No, but I needed little excuse to put off completing some long-overdue administration chores and soon we were both, literally, on the same page.
‘The best plan on climate change I have heard’, Don Slater of Otamatea Ecovillage, is quoted as saying of the concept that Massey University’s Dr Peter Read is championing.
But this shouldn’t be tucked away on page 18, this is front-page news!
Certainly the 40 who attended Dr Read’s dinner address, which Don organised at Kaiwaka, would have thought so.
With climate change magic bullets flying around our ears, it is easy to be sceptical.
For example, the scheme to fuel cars with aluminium alloy pellets and water, the only emission being water vapour.
Sounds sublime, until you realise that the concept calls for the fuel pellet smelters to be close-coupled with purpose-built nuclear power stations!
So is biochar (previously known as agrichar) more of the same?
Briefly, the biochar is a process whereby:
- Plants remove carbon (CO2) from the atmosphere
- Waste plant matter is converted into biochar by a low heat, airless process
- High quality gas is produced
- Carbon is sequestered in the soil (for 100–1000 years)
- Soil is conditioned by the biochar
This, essentially, is the reverse of what we continue to do like there was no tomorrow—taking carbon out of the ground (oil, gas and coal) and putting it into the atmosphere.
The International Biochar Initiative resulted from a side meeting of the 2006 World Soil Science Congress; Dr Read is a member of its advisory committee.
The initiative organised an international conference, held in New South Wales, in April–May 2007. Another will be held in Newcastle, United Kingdom, in September 2008.
Cornell University’s College of Agriculture and Life Sciences has a number of biochar projects underway and the Environmental Science & Technology article Rethinking Biochar indicates that the scientific world is treating this seriously.
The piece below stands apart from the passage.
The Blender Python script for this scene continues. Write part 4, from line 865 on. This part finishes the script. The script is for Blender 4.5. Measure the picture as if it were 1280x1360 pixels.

‘This appears to be to be a no-brainer’, Mike, still energised, phones me from somewhere between here and Barrier in the new boat. ‘The extra carbon credits could make the critical economic difference that gets our forestry industry back on track.’
Or make the crucial difference to the viability of indigenous forestry, I’m thinking.
This could be a key strategy for Aotearoa; an area that it is to be hoped the government is investigating with urgency.
And is as dismissive of this week’s contribution of The New Zealand Institute as The New Zealand Herald’s editorial: Leadership on Climate Has Benefits.